> _Exercise details_
Skip the pictures. Reproduce all other material exactly.

> _Supplied data_
·····

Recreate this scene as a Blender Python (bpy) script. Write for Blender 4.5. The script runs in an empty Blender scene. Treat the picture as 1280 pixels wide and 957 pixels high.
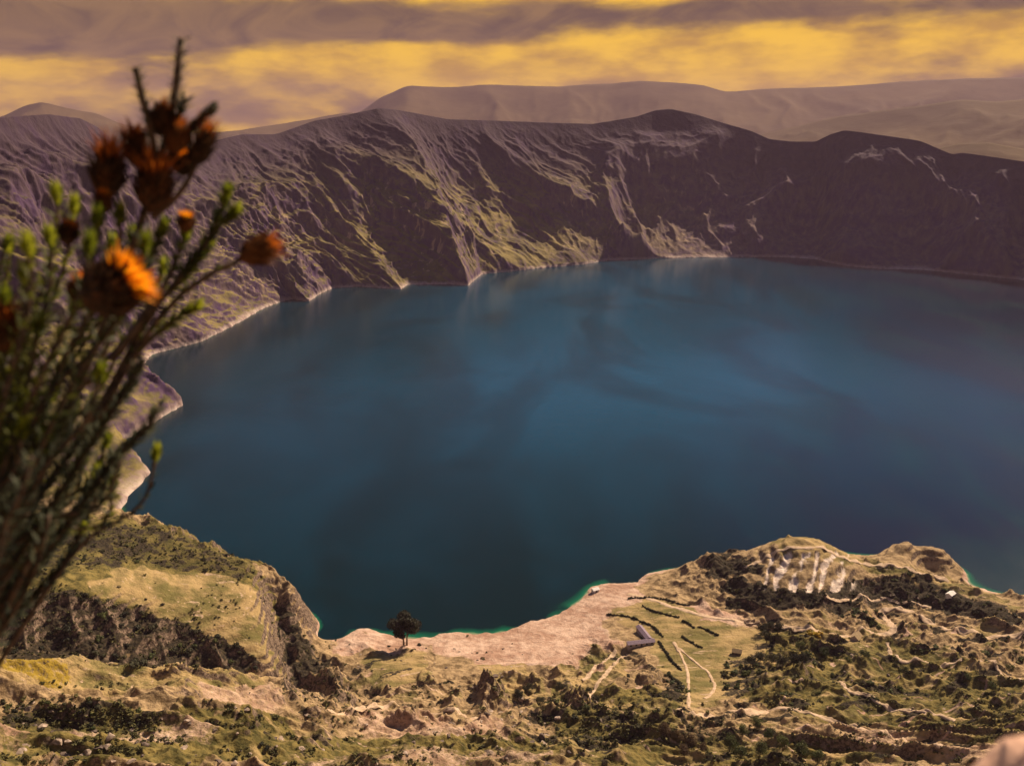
import bpy, bmesh, math, random
import numpy as np
from mathutils import Vector, Matrix
rad = math.radians
SC = bpy.context.scene
COL = SC.collection

# ------------------------------------------------------------------ camera
F_PX = 1150.0            # focal length in pixels of a 1280 px wide frame
CAM_H = 380.0            # metres above the lake
HORIZON = 165.0
PITCH = math.atan((478.5 - HORIZON) / F_PX)
cam_d = bpy.data.cameras.new('camera')
cam = bpy.data.objects.new('camera', cam_d)
COL.objects.link(cam)
cam.location = (0, 0, CAM_H)
cam.rotation_euler = (math.pi / 2 - PITCH, 0, 0)
cam_d.sensor_width = 36.0
cam_d.lens = F_PX / 1280 * 36.0
cam_d.clip_start = 0.02
cam_d.clip_end = 150000
cam_d.dof.use_dof = True
cam_d.dof.focus_distance = 900.0
cam_d.dof.aperture_fstop = 7.5
SC.camera = cam

# ------------------------------------------------------------------ light
SUN_AZ, SUN_EL = 40.0, 39.5      # azimuth clockwise from the view direction (+Y)
sun_d = bpy.data.lights.new('sun', 'SUN')
sun_d.energy = 5.0
sun_d.angle = rad(0.6)
sun_d.color = (1.0, 0.80, 0.58)
sun = bpy.data.objects.new('sun', sun_d)
COL.objects.link(sun)
_a, _e = rad(SUN_AZ), rad(SUN_EL)
SUN_DIR = Vector((math.sin(_a) * math.cos(_e), math.cos(_a) * math.cos(_e), math.sin(_e)))
sun.rotation_euler = (-SUN_DIR).to_track_quat('-Z', 'Y').to_euler()
sun.location = SUN_DIR * 3000

SC.render.engine = 'CYCLES'
SC.view_settings.view_transform = 'Standard'
SC.view_settings.look = 'None'
SC.view_settings.exposure = 0.80
SC.view_settings.gamma = 1.0
SC.view_settings.use_curve_mapping = False
SC.cycles.use_denoising = True
SC.cycles.max_bounces = 6
SC.cycles.diffuse_bounces = 2
SC.cycles.glossy_bounces = 2
SC.cycles.transmission_bounces = 3
SC.cycles.transparent_max_bounces = 6
SC.cycles.volume_bounces = 0


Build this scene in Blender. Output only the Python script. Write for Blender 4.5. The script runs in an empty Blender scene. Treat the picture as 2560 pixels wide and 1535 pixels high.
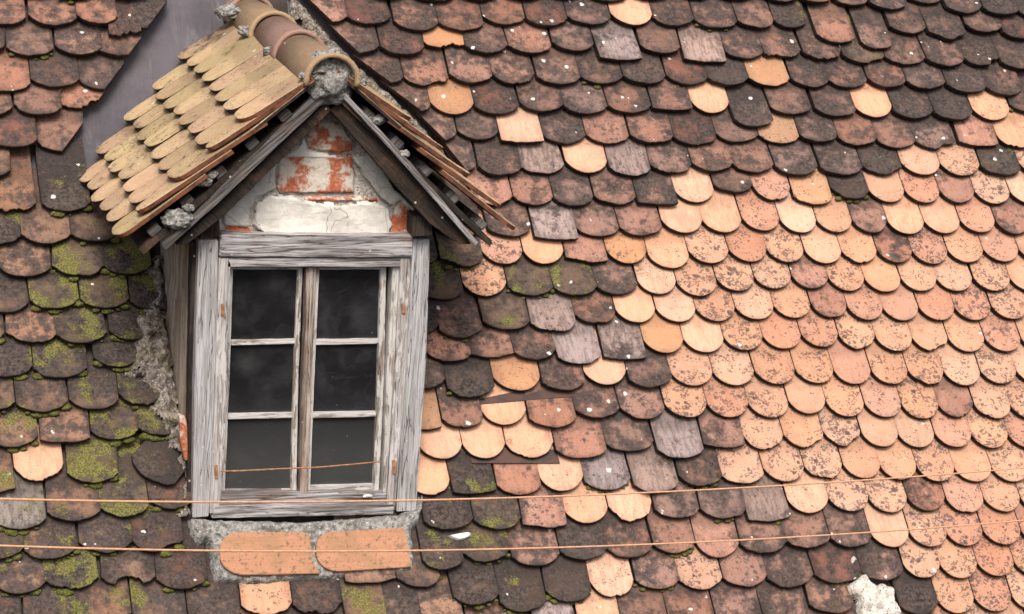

·····

> _Exercise answer_
Recreate this scene as a Blender Python (bpy) script. Write for Blender 4.5. The script runs in an empty Blender scene. Treat the picture as 1280 pixels wide and 957 pixels high.
import bpy, bmesh, math, random
import numpy as np
from mathutils import Vector, Matrix
rad = math.radians
SC = bpy.context.scene
COL = SC.collection

# ------------------------------------------------------------------ camera
F_PX = 1150.0            # focal length in pixels of a 1280 px wide frame
CAM_H = 380.0            # metres above the lake
HORIZON = 165.0
PITCH = math.atan((478.5 - HORIZON) / F_PX)
cam_d = bpy.data.cameras.new('camera')
cam = bpy.data.objects.new('camera', cam_d)
COL.objects.link(cam)
cam.location = (0, 0, CAM_H)
cam.rotation_euler = (math.pi / 2 - PITCH, 0, 0)
cam_d.sensor_width = 36.0
cam_d.lens = F_PX / 1280 * 36.0
cam_d.clip_start = 0.02
cam_d.clip_end = 150000
cam_d.dof.use_dof = True
cam_d.dof.focus_distance = 900.0
cam_d.dof.aperture_fstop = 7.5
SC.camera = cam

# ------------------------------------------------------------------ light
SUN_AZ, SUN_EL = 40.0, 39.5      # azimuth clockwise from the view direction (+Y)
sun_d = bpy.data.lights.new('sun', 'SUN')
sun_d.energy = 5.0
sun_d.angle = rad(0.6)
sun_d.color = (1.0, 0.80, 0.58)
sun = bpy.data.objects.new('sun', sun_d)
COL.objects.link(sun)
_a, _e = rad(SUN_AZ), rad(SUN_EL)
SUN_DIR = Vector((math.sin(_a) * math.cos(_e), math.cos(_a) * math.cos(_e), math.sin(_e)))
sun.rotation_euler = (-SUN_DIR).to_track_quat('-Z', 'Y').to_euler()
sun.location = SUN_DIR * 3000

SC.render.engine = 'CYCLES'
SC.view_settings.view_transform = 'Standard'
SC.view_settings.look = 'None'
SC.view_settings.exposure = 0.80
SC.view_settings.gamma = 1.0
SC.view_settings.use_curve_mapping = False
SC.cycles.use_denoising = True
SC.cycles.max_bounces = 6
SC.cycles.diffuse_bounces = 2
SC.cycles.glossy_bounces = 2
SC.cycles.transmission_bounces = 3
SC.cycles.transparent_max_bounces = 6
SC.cycles.volume_bounces = 0


Build this scene in Blender. Output only the Python script. Write for Blender 4.5. The script runs in an empty Blender scene. Treat the picture as 2560 pixels wide and 1535 pixels high.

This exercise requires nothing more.